For peak weeks (holidays, Presidents' week, MLK), book six to eight weeks out. For a regular winter weekend, three to four weeks is usually enough. Last-minute bookings sometimes work, but not always — especially for the busiest ski dates.
Where we cook
We regularly cook in ski houses across West Dover, Wilmington, Dover, Wardsboro, Stratton, Winhall, and Peru. If your rental is elsewhere in Southern Vermont, ask — we travel further for the right fit.
Frequently Asked Questions
Do you cook in the rental kitchen or bring your own equipment?
Both. We cook primarily in your rental kitchen and bring the specialty equipment we need — sauté pans, a good knife roll, plating gear, and anything the house is missing. For very small or under-equipped kitchens, we pre-prep at our commercial kitchen and finish at the house.
How far in advance should we book a Mount Snow ski chef?
For holiday weeks and Presidents' week, book 6–8 weeks out. For a regular winter weekend, 3–4 weeks is usually plenty. We can sometimes accommodate last-minute requests — always worth asking.
Can you accommodate allergies and dietary restrictions?

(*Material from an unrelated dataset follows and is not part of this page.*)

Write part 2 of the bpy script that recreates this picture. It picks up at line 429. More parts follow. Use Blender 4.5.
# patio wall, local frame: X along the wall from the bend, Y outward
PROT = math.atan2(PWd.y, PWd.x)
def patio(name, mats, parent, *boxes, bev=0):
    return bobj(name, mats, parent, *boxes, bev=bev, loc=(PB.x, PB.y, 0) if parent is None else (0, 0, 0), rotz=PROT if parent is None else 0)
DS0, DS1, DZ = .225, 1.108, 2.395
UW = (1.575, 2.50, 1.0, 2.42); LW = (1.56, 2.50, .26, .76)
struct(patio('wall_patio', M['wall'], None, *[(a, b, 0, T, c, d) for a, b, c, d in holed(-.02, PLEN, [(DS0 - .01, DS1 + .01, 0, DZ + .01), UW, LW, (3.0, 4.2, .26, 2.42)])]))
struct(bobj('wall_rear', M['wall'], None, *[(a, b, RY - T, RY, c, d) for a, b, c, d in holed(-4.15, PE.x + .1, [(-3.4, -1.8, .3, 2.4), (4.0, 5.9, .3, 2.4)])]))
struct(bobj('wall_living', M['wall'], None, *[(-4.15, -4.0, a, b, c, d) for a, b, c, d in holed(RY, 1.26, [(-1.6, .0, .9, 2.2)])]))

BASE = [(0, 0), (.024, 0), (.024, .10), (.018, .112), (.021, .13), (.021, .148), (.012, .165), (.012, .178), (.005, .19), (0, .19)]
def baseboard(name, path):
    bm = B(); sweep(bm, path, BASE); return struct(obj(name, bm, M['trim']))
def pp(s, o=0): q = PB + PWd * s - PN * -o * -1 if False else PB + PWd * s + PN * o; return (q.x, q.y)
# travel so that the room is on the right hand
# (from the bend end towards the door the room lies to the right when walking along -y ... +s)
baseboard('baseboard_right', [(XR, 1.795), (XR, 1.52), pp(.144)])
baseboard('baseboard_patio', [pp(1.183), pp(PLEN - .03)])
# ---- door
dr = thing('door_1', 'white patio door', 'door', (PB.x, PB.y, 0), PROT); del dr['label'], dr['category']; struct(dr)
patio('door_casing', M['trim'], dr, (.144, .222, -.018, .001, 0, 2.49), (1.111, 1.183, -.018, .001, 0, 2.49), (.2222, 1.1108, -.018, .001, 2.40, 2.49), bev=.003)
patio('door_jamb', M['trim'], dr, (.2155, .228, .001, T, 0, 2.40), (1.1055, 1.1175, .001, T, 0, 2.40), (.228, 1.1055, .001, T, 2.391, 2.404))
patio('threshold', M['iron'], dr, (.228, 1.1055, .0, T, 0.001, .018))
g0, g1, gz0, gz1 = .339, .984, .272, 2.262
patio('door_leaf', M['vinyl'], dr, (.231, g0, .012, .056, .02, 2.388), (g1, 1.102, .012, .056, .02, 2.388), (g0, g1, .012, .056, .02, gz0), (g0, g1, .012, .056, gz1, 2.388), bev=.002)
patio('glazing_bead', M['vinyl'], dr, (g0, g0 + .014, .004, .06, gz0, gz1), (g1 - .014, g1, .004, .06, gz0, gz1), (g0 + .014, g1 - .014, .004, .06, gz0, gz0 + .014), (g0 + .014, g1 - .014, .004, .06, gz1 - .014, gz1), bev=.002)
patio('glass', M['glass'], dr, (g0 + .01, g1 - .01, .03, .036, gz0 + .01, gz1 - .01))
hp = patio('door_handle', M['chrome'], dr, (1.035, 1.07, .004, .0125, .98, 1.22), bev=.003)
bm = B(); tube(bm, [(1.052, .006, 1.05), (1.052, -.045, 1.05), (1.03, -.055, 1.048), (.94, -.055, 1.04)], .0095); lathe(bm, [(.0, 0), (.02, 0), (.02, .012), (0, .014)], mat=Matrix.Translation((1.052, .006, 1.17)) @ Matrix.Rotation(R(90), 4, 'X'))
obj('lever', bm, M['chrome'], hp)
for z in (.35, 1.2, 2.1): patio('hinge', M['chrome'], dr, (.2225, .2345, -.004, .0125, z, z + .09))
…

Yes. Share every allergy and restriction when you book — including gluten-free, dairy-free, vegetarian, vegan, and kids' preferences. We build the menu around the group, not around a single default.
Do you handle groceries and beverages?
We handle all groceries. For beverages, we can either provide wine pairings and stock the bar, or work with what you've brought. Some groups prefer to shop for wine themselves; either way works.
Do you do breakfasts and lunches too?
For multi-day bookings, yes. We can provision breakfast (eggs, pastries, coffee, fruit) and drop off a packed lunch or après-ski board, in addition to dinners.